С той же верностью историческим фактам переданы в повести подробности штурма Перекопа. Приказ командующего фронтом, приведенный в тексте «Падения Даира», в значительной степени повторяет в сжатом, концентрированном виде исторические директивные указания М. В. Фрунзе, данные им перед штурмом, в частности его приказ войскам Южного фронта № 0011/пш от 5 ноября 1920 года. Рассказ о переходе вброд Сиваша, о грозившем сорвать переправу приливе, о прорыве проволочных заграждений, описание боя на Юшуньских (в повести Эншуньских) укреплениях, отчаянная контратака на наступавшие красные дивизии находившегося в резерве белых отборного конного корпуса генерала Барбовича (в повести Оборовича) — все это вполне документально. Даже тот эпизод повести, который особенно часто служил поводом для упреков Малышкину в «поэтизации стихии»: «И если показывался дымок, деревня — сваливалось все в кучу, задние с лету шарахались на передних: начиналась дикая скачка на дымок, на околицу — с пиками наперевес, с криками „дае-о-ошь!“ В улицах, сразу пустеющих, сползали на скаку брюхами с лошадей, жгли наскоро костры, шарили по погребам, варили баранов, ели, рыскали за самогонкой, гоняли девок — и снова, вскочив на коней, относились, как ветром, в версты, в мерзлую пыль», — был основан на впечатлениях писателя от «действий» «повстанческой армии» Махно. По временному соглашению с советским правительством она была в то время в составе армий Южного фронта. Приказом М. В. Фрунзе она была передана в оперативное подчинение Шестой армии, и советскому командованию пришлось приложить немало усилий, чтобы прекратить бесчинства махновцев. Об этом сообщает, в частности, и сам Малышкин в своей военно-исторической работе и очерке «Перекоп» («Красная звезда», № 256 от 11 ноября 1924 г.).

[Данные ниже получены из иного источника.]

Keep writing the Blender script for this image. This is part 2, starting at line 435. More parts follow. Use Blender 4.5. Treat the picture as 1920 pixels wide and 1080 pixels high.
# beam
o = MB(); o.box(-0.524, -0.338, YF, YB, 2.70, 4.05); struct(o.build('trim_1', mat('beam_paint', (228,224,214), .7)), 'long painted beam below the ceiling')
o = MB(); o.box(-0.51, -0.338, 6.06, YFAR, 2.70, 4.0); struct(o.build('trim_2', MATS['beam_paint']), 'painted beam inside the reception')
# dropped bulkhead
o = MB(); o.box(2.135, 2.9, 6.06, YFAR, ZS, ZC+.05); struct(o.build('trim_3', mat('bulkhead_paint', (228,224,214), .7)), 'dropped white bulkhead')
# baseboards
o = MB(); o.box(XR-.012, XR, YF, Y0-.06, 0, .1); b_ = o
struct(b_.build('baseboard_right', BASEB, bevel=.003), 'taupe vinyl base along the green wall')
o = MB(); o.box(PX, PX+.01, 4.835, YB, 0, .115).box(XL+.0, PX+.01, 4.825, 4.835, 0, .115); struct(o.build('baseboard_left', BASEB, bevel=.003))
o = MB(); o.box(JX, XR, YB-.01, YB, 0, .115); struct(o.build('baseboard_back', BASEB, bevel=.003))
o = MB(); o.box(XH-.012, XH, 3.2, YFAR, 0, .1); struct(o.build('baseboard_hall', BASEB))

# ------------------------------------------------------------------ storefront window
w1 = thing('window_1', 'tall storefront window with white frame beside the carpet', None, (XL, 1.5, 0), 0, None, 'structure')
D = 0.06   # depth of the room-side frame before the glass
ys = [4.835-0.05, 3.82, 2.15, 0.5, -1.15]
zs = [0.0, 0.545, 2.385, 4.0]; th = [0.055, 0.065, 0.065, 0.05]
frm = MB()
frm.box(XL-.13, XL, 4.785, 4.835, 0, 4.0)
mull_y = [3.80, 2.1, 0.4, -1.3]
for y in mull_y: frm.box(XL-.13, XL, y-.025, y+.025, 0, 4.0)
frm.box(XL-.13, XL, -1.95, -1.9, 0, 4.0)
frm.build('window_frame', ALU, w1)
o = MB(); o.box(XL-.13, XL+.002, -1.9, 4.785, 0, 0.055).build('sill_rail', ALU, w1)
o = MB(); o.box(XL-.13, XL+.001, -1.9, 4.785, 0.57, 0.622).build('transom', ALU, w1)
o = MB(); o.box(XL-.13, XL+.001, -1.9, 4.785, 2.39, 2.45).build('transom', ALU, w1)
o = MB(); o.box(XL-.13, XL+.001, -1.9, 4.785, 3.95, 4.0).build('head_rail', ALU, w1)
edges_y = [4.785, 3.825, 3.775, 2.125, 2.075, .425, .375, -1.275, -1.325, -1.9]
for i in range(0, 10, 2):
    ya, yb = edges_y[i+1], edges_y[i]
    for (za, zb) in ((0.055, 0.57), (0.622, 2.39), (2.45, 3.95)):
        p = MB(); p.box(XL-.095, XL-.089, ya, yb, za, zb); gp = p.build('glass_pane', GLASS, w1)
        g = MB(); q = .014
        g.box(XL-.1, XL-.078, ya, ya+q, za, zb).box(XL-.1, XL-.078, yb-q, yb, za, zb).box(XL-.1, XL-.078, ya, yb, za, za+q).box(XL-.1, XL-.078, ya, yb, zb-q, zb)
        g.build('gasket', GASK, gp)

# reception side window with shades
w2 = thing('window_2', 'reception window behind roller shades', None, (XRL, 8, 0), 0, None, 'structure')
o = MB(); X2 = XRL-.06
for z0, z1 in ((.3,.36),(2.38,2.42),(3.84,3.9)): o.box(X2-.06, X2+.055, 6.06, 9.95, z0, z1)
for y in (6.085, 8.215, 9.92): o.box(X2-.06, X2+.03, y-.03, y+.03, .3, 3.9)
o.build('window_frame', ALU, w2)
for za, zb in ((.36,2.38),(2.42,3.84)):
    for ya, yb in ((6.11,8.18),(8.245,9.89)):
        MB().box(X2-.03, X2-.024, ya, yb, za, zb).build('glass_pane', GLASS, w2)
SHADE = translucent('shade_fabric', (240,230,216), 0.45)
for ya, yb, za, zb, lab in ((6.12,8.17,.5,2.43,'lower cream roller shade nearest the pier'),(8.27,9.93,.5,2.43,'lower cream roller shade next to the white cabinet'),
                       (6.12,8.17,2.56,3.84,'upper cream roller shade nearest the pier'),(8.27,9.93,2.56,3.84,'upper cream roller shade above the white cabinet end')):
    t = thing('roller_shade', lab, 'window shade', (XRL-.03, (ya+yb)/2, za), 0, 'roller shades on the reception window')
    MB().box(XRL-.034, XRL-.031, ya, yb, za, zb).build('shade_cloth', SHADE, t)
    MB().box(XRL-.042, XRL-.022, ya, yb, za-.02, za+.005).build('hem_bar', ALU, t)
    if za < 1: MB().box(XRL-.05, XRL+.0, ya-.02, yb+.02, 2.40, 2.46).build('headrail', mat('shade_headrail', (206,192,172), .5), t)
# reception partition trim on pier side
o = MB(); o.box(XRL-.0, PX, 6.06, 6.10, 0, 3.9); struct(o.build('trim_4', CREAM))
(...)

Целый ряд эпизодов в повести воспроизводит картины жизни Даира. Хозяева белого Даира изображаются как скопище одиночек, чуждых друг другу. Писатель создает серию зарисовок бывших аристократов, спекулянтов, завсегдатаев кафе и ресторанов; нервозность, тревогу, заглушаемый истерическим весельем страх, чувства обреченности, злорадства, лютой ненависти к народу. Белый Даир обречен — он враждебен народу, и потому его сокрушит неумолимый «молот множеств». Весь арсенал изобразительных средств мобилизован для лучшей передачи этой мысли.
Никогда не отступая от исторической правды, Малышкин, как и всякий художник, отнюдь не старался быть только летописцем событий. Поэтому вполне оправданы в повести и некоторые нарушения хронологии, перестановка во времени отдельных исторических эпизодов (например, парад советских войск происходил не на исходных позициях перед Перекопом накануне штурма, как об этом говорится в повести, а тремя неделями раньше — после разгрома белых на Каховском плацдарме) и намеренное абстрагирование писателя от слишком конкретных имен, событий, широко известных фактов. Главное для него — уловить внутреннее содержание описываемых событий, их основную эмоцию. И это блестяще удалось Малышкину. Появление в печати «Падения Даира» было встречено большим числом критических статей и рецензий, авторы которых отмечали прежде всего героический пафос повести, ее значение для советской литературы, рекомендовали всячески популяризовать ее, сделать «достоянием всех красноармейских клубов и библиотек, как книгу, запечатлевшую славные традиции первого героического поколения Красной Армии» («Красная звезда», № 22(622) от 4 февраля 1926 г.).
«У каждого, кто хотя мало-мальски нюхал дым лагерных костров, от чтения этих насыщенных высоким пафосом страниц участится дыхание и загорятся хорошим блеском глаза, забьется не одно сердце, — писал рецензент „Правды“. — Автор хотел дать объективно-эпическую вещь о взятии Перекопа и Крыма, который назван в рассказе Даиром. Но разве можно писать объективно об этом участнику перекопских боев?..» («Правда», № 27 (3256) от 3 февраля 1926 г.).
После первой публикации в 1923 году повесть неоднократно переиздавалась. От издания к изданию автор совершенствовал ее текст, устраняя излишнюю вычурность стиля, стремясь к возможно большей простоте и выразительности.
Севастополь. — Первым отдельным изданием повесть вышла в ГИХЛе в 1931 году. Печатается по тексту книги: А. Малышкин «Севастополь». Гослитиздат, М., 1938.